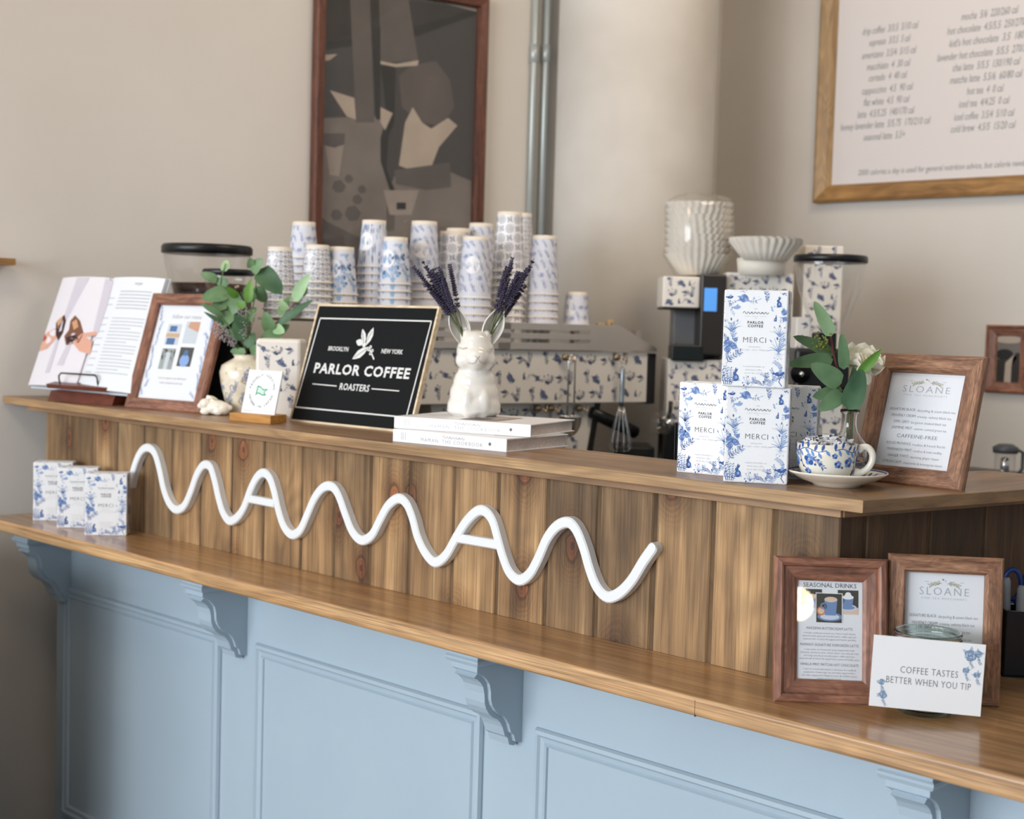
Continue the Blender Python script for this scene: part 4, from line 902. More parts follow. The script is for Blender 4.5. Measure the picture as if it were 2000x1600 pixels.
# ------------------------------------------------------------------ stacked cookbooks
def cookbook(label, B, ang, w, th, dep, wob):
    t = thing('cookbook', label, 'book', mtx=basis(B, ang), group='stacked white cookbooks')
    cv = .0022
    mb = MB(); mb.box((-w / 2, 0, 0), (w / 2, cv, th)); mb.box((-w / 2, cv, 0), (w / 2, dep, cv)); mb.box((-w / 2, cv, th - cv), (w / 2, dep, th))
    c = mb.build('cover', mat('cover_white', '#ECECEE', .4), t, bevel=.0005)
    MB().box((-w / 2 + .004, cv, cv), (w / 2 - .004, dep - .004, th - cv)).build('page_block', M_pages, t)
    P = Print(); P.text('MAMAN: THE COOKBOOK', w * .03, th * .22, th * .42, 0, weight=-.012, spacing=1.25, sx=.92 * w / .25); mark(P, w * .05, th * .70, w * .19, 1, th * .022)
    leafb(P, w * .36, th * .35, 1.5, th * .3, th * .28, 1); P.text('C P', w * .40, th * .5, th * .17, 0, rot=-PI / 2)
    for i, x_ in enumerate((-.42, -.405, -.385)): P.fit(('Elisa Marshall', 'with recipes', 'Benjamin Sormonte')[i] if False else ('breakfast', 'lunch', 'dessert')[i], -th * .3, th * .3, 0, .003, 0) if False else P.rect(w * x_, th * .2, w * x_ + .0009, th * .8, 0)
    P.build('spine_print', [M_inkl, M_ink], c, onfront(0))
    return t
b1, b2 = at(767, 862.4, z=ZU), at(989, 884, z=ZU)
cookbook('bottom white cookbook of the stack under the white rabbit vase', (b1 + b2) / 2 + Vector((0, 0, .0002)), math.atan2(b2.y - b1.y, b2.x - b1.x), (b2 - b1).length, .0245, .200, 0)
b3, b4 = at(769.5, 836, z=ZU + .025), at(1036, 854.4, z=ZU + .025)
tb = cookbook('top white cookbook of the stack, directly under the white rabbit vase', (b3 + b4) / 2, math.atan2(b4.y - b3.y, b4.x - b3.x), (b4 - b3).length, .0235, .200, 0)
P = Print(); wv_ = (b4 - b3).length
P.rect(-.02, .03, .06, .15, 1); P.rect(-.015, .035, .03, .09, 2, 1); P.disc(.02, .11, .025, 0, 12, 1)
P.build('cover_photo', [M_inkl, mat('cover_tan', '#A58E7C', .5), mat('cover_dk', '#4C4A4A', .5)], tb.children[0], ontop(.0235))
ZB2 = ZU + .025 + .0235

# ------------------------------------------------------------------ white rabbit vase with lavender
def organic(name, mats, parent, balls, voxel, it=6, post=None):
    mb = MB()
    for c, r, rot in balls: mb.ball(c, r, 0, 24, 16, rot=Euler(rot).to_matrix() if rot else None)
    o = mb.build(name, mats, parent, recalc=False)
    md = o.modifiers.new('remesh', 'REMESH'); md.mode = 'VOXEL'; md.voxel_size = voxel; md.use_smooth_shade = True
    sm = o.modifiers.new('smooth', 'SMOOTH'); sm.iterations = it; sm.factor = .5
    return o
vf = at(925, 816, z=ZB2); VR = toward(vf, .052); VR.z = ZB2
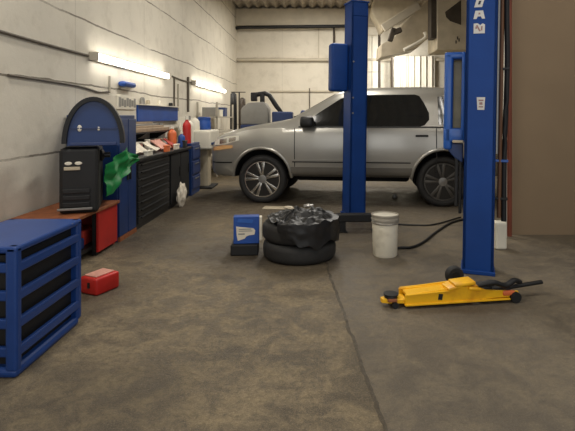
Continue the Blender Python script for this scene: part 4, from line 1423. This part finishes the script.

Exercise prompt: Find the string "script" in the entries above and return each line that holds it.

Solution:
Continue the Blender Python script for this scene: part 4, from line 902. More parts follow. The script is for Blender 4.5. Measure the picture as if it were 2000x1600 pixels.
Continue the Blender Python script for this scene: part 4, from line 1423. This part finishes the script.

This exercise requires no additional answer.